Stock Futures Tick Up Ahead of Data-Light Day
Stock futures inched up on Friday a day after the Dow Jones Industrial Average closed above 16,000 for the first time.
It's a data-light day, with only a couple of Federal Reserve speeches on tap.
Futures for the Dow Jones Industrial Average rose 14 points to 15989, while those for the S&P 500 index rose 0.3 point to 1795. Futures for the Nasdaq 100 index rose 3 points to 3403.50.
The data calendar is devoid of major events, with September job openings expected at 10 a.m. EST. Kansas City Fed President Esther George will speak on "the Financial Reconstruction of Europe" at a conference at the Bank of France at 8:40 a.m. EST. George is a voting member of the Fed's policy-making panel this year.
Fed Gov. Daniel Tarullo's speech on shadow banking at the Americans for Financial Reform and Economic Policy Institute Conference is tapped for at 12:15 p.m. EST.
More broadly, investors are keen to see how much further stocks can push past or hold onto key psychological levels with the weekend, and a shortened holiday week to come ahead.
The Dow industrials pushed to a record close above 16000 on Thursday, lifted by better-than-expected weekly jobless claims and easing jitters over the Federal Reserve's potential to taper its bond-buying program. It was its 40th record close of 2013.
The S&P 500 on Thursday closed just shy of its own milestone level of 1800. Analysts at Monex Capital Markets said there seems to be some cynicism as to whether this is now where stocks truly start looking overblown."
"Even with USD/JPY trading above 101, the Nikkei is struggling to make much more headway and as we move towards the end of the month--plus that Thanksgiving break in the U.S.--the temptation for many could well be to start booking some profits," the analysts said in emailed comments.
"Clearly no one will want to get caught on the wrong side of any reversion and whilst it would seem incredibly unlikely that the Fed will commence QE tapering this side of Christmas, this arguably remains the key catalyst for a sell-off."
Stephen J. Guilfoyle, chief economist at sarge986.com, noted in his closing that Thursday's "trading volume was just as unconvincing as it has been all week.
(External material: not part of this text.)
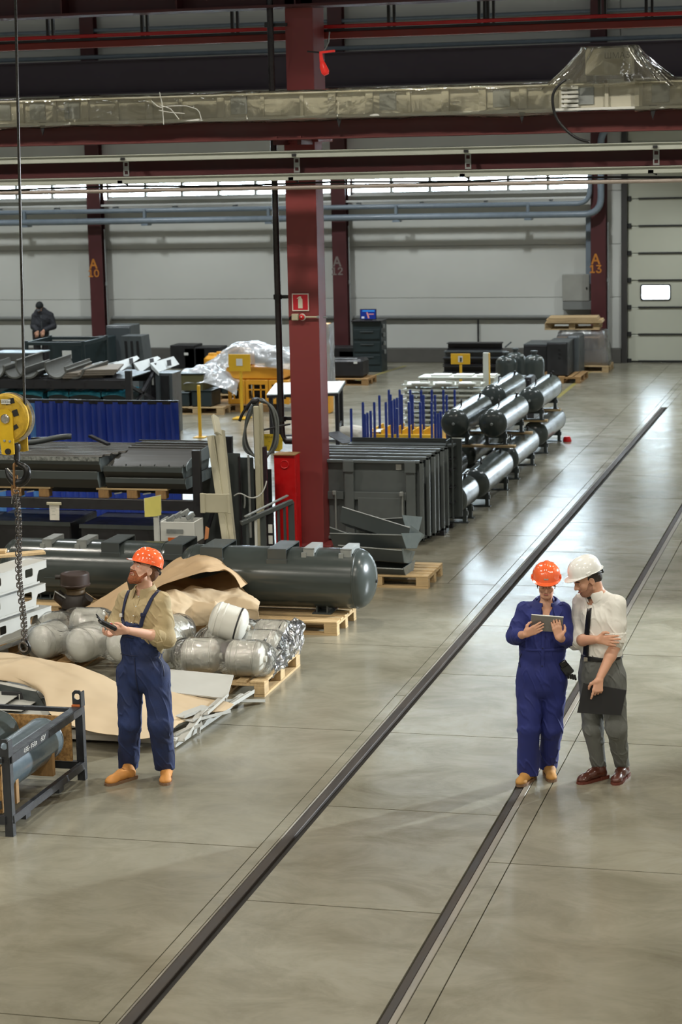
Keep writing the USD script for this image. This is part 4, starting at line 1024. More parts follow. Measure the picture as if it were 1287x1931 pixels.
ax0, ax1 = W(199, 905, YR0)[0], W(349, 905, YR0)[0]
zp = zb + .125
trough_sheet('folded_sheet', 'lowest dark folded sheet tray on the small pallet on the black rack', ax0, ax1, YR0, YR0 + 1.0, zp, .13, M_sheetd, .05)
trough_sheet('folded_sheet', 'middle dark folded sheet tray on the small pallet on the black rack', ax0 - .02, ax1 - .03, YR0 - .01, YR0 + 1.02, zp + .13, .14, M_sheetd, .05)
tp_ = thing('folded_sheet', 'topmost dark folded sheet with ribbed sloping top on the small pallet', 'folded sheet')
zt_ = zp + .27
x0, x1 = ax0 + .02, ax1 + .02
P = lambda x, y, z: np.array([x, y, z])
part(tp_, 'slope', MB().add(patch([[P(x0, YR0 + .02, zt_), P(x1 - .02, YR0 + .02, zt_)], [P(x0 + .05, YR0 + .55, zt_ + .13), P(x1, YR0 + .55, zt_ + .13)], [P(x0 + .1, YR0 + 1.1, zt_ + .16), P(x1 + .03, YR0 + 1.1, zt_ + .16)]], 8, 4, .01)), M_sheetd)
for k in range(4):
    y = .6 + .13 * k
    part(tp_, 'rib', MB().bar((x0 + .06, YR0 + y, zt_ + .142 + .012 * k), (x1, YR0 + y, zt_ + .142 + .012 * k), .02, .012), M_sheetd)
for k in range(6): part(tp_, 'tab', MB().box((x0 + .06 + k * (x1 - x0 - .1) / 5, YR0 + .02, zt_ + .012), (.006, .03, .03)), M_dgrey)
part(tp_, 'end_plate', MB().add(patch([[P(x1, YR0 + .02, zt_ - .05), P(x1 + .01, YR0 + .35, zt_ - .01), P(x1 + .03, YR0 + 1.1, zt_ + .0)], [P(x1 - .01, YR0 + .03, zt_ + .01), P(x1 + .005, YR0 + .35, zt_ + .11), P(x1 + .03, YR0 + 1.1, zt_ + .165)]], 4, 6, .008)), M_endlt)
# the left stack: long trays, white dusted edges, corrugated sheets on top, a wrapped strip
bx0, bx1 = -11.6, W(190, 880, YR0)[0]
trough_sheet('folded_sheet', 'lower long dark folded tray of the left stack on the black rack', bx0, bx1 - .04, YR0 - .02, YR0 + 1.1, zp, .2, M_sheetd, .05)
trough_sheet('folded_sheet', 'upper long dark folded tray with a scuffed edge, left stack on the black rack', bx0, bx1, YR0 - .04, YR0 + 1.12, zp + .2, .17, M_sheetd, .05)
cs = thing('corrugated_sheet', 'dark corrugated sheet pile on the left stack of the black rack', 'corrugated sheet')
ztop = zp + .38
for k in range(9):
    y = YR0 + .03 + k * .13
    xe = bx1 + .03 + k * .05
    part(cs, 'rib', MB().prism([(-.05, 0), (.05, 0), (.03, .022), (-.03, .022)], xe - bx0, np.array([[0, 0, 1, bx0], [1, 0, 0, y], [0, 1, 0, ztop], [0, 0, 0, 1.]])), M_sheetd)
    part(cs, 'flat', MB().box(((bx0 + xe) / 2, y + .065, ztop + .003), (xe - bx0, .05, .006)), M_sheetd)
part(cs, 'scuffed_edge', MB().box(((bx0 + bx1) / 2, YR0 - .055, ztop - .02), (bx1 - bx0, .012, .05)), mat('frosted_edge', lin(150, 154, 150), .5, col2=lin(70, 74, 72), scale=30))
ws = [W(50, 838, YR0 + .5) + [0, 0, .02], W(80, 834, YR0 + .55) + [0, 0, .02], W(110, 828, YR0 + .6) + [0, 0, .02], W(135, 826, YR0 + .65) + [0, 0, .02]]
solo('wrapped_strip', 'grey wrapped strip lying across the corrugated sheets', 'strip', MB().tube(curve3(ws, 14), .035, 8), M_dgrey, True)
solo('steel_bar', 'short dark bar lying beside the wrapped strip on the corrugated sheets', 'bar', MB().bar(W(60, 828, YR0 + .8), W(125, 826, YR0 + .8), .06, .04), M_blk)
solo('steel_bar', 'dark bar lying slantwise across the corrugated sheets', 'bar', MB().bar(W(170, 822, YR0 + .7), W(205, 838, YR0 + .4), .05, .03), M_blk)
# ================================================================ blue strip screens behind the rack
def screen(lab, x0, x1, Y, z1, n, seed):
    s = thing('strip_screen', lab, 'strip curtain')
    part(s, 'top_rail', MB().box(((x0 + x1) / 2, Y + .02, z1), (x1 - x0, .05, .05)), M_blk)
    part(s, 'foot', MB().box((x0 + .05, Y + .05, z1 / 2), (.05, .05, z1)).box((x0 + .05, Y + .05, .02), (.06, .6, .04)), M_blk)
    part(s, 'foot', MB().box((x1 - .03, Y + .05, z1 / 2), (.05, .05, z1)).box((x1 - .03, Y + .05, .02), (.06, .6, .04)), M_blk)
    r = random.Random(seed); w = (x1 - x0) / n
    for k in range(n):
        xc = x0 + (k + .5) * w; yc = Y - .012 * (k % 2)
        a = np.linspace(-1, 1, 6); bow = .016 * r.uniform(.6, 1.5); tw = r.uniform(-.012, .012)
        g = [[P(xc + q * w * .56, yc + bow * q * q + tw * q, .06) for q in a], [P(xc + q * w * .56, yc + bow * q * q - tw * q + r.uniform(-.004, .004), z1 * .55) for q in a], [P(xc + q * w * .56, yc + bow * q * q, z1) for q in a]]
        part(s, 'strip', patch(g, 7, 6, .003), M_blue2 if (seed == 1 and k in (1, 3, 5, 6, 8)) else M_blue, True)
Yb = 26.5
z1 = W(300, 758, Yb)[2]
screen('blue plastic strip screen behind the rack, the part with lighter gaps at the left edge', -12.1, W(146, 800, Yb)[0], Yb, z1, 15, 1)
screen('blue plastic strip screen behind the rack, glossy unbroken part by the yellow post', W(147, 800, Yb)[0], W(340, 800, Yb)[0], Yb - .06, z1, 14, 2)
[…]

It just seems to me that this three day rather 'sheepish' sell-off was simply a necessary pause, and the chart has gone about repairing the two year plus trend line.... Maybe the line bends here or there, but the trajectory feels like it continues."
Among individual stocks, Pandora Media Inc. (P) could come under pressure after the Internet radio company said it swung to a third-quarter loss in results late Thursday.
Marvell Technology Group Ltd. (MRVL) could gain in premarket after its third-quarter adjusted earnings shot above analysts expectations, in results released late Thursday.
Gap Inc. (GPS) late Thursday said its third-quarter profit grew 9.4% and disclosed a new $1 billion share-repurchase program. Those shares came under pressure in late trading.
The Dow run appeared to underpin Asian markets, though Europe wobbled despite an upbeat German Ifo survey.
In other markets, gold was a shade weaker along with crude oil. The dollar trended lower.